Sony is selling them with little to no profit as they expect to earn on games. Guess why their capabale and cheap hardware is locked down to avoid using it for anything except playing bought games ;)
Anyway you can jailbreak ps4 to 5.0.5 firmware and there are unpublished exploits in existence that are waiting for ps5 to be released.
Well, let me recomend something else, check asrock mini-itx motherboards with on-board cpu. You can get those for ~150 euros, throw in some ram (~60 euros) and some disk (100euro) + some chasis (Phenom mini-itx for instance, ~100euros). For home server this will work great :)
I am running home server (100% self hosted including emails) with J1900-itx motherboard with 20Tb of disk space (zraid) for years. No need to bother with ps4/5.

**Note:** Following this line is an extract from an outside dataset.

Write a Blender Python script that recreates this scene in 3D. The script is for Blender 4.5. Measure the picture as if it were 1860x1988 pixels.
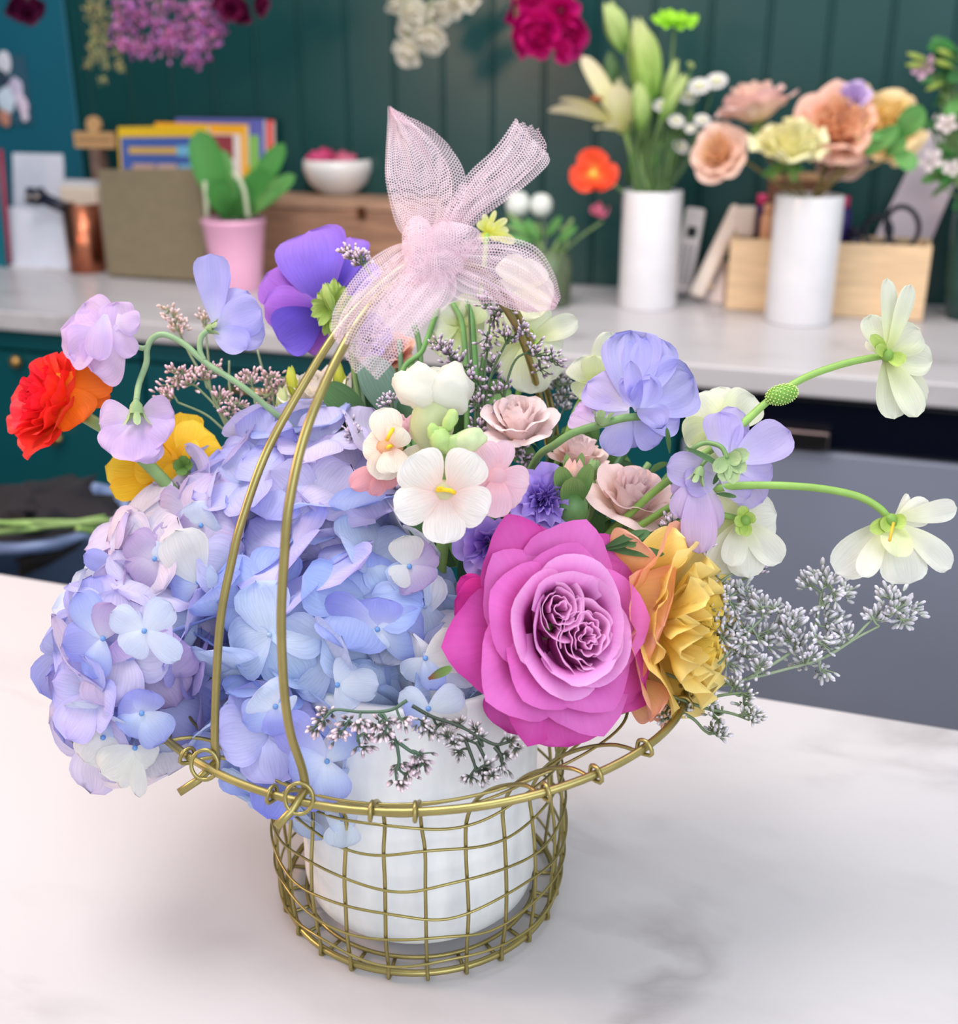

Yes, but ps4 is gaming rig and you will have to jailbreak it every reboot. It depends on what you intend to run, raspberry pi 4 and sd card could be just more then enough for some people. Those prices were over the thumb, my motherboard with cpu is there since 2014 and is now $60 while it is more than enough and with going minimal (ram, chasis, disk - with ps4 you will get 1tb at most) you can pull it of under ps4 price. At the end, if you divide those 400 euros by 6 years, you are at price of 5.55 euro / month (not to mention you can reuse chasis and disks when upgrading) and it is low power setup (measured with 4 disks was 33 watts).
Jailbreaking could be nice for other <wink> unnamed purposes.
I recently bought an Ivy Bridge CPU low power CPU + motherboard for $35 and 8 GiB of ram for $25. No need to buy new hardware if you can do away with old.
Maybe they sell the H/W at a loss (especially considering R&D + Marketing spend) - and the real strategy is to turn a profit on PSPlus, licensing and taking a cut out of game distribution. If that's the case... you or me building a linux cluster will actually hurt them =)
The PS3 had dual-boot support for Linux early on, for a couple years after launch. It was removed in a software update a week or two after I decided to try it. I don't see Sony doubling back on that one, but you never know.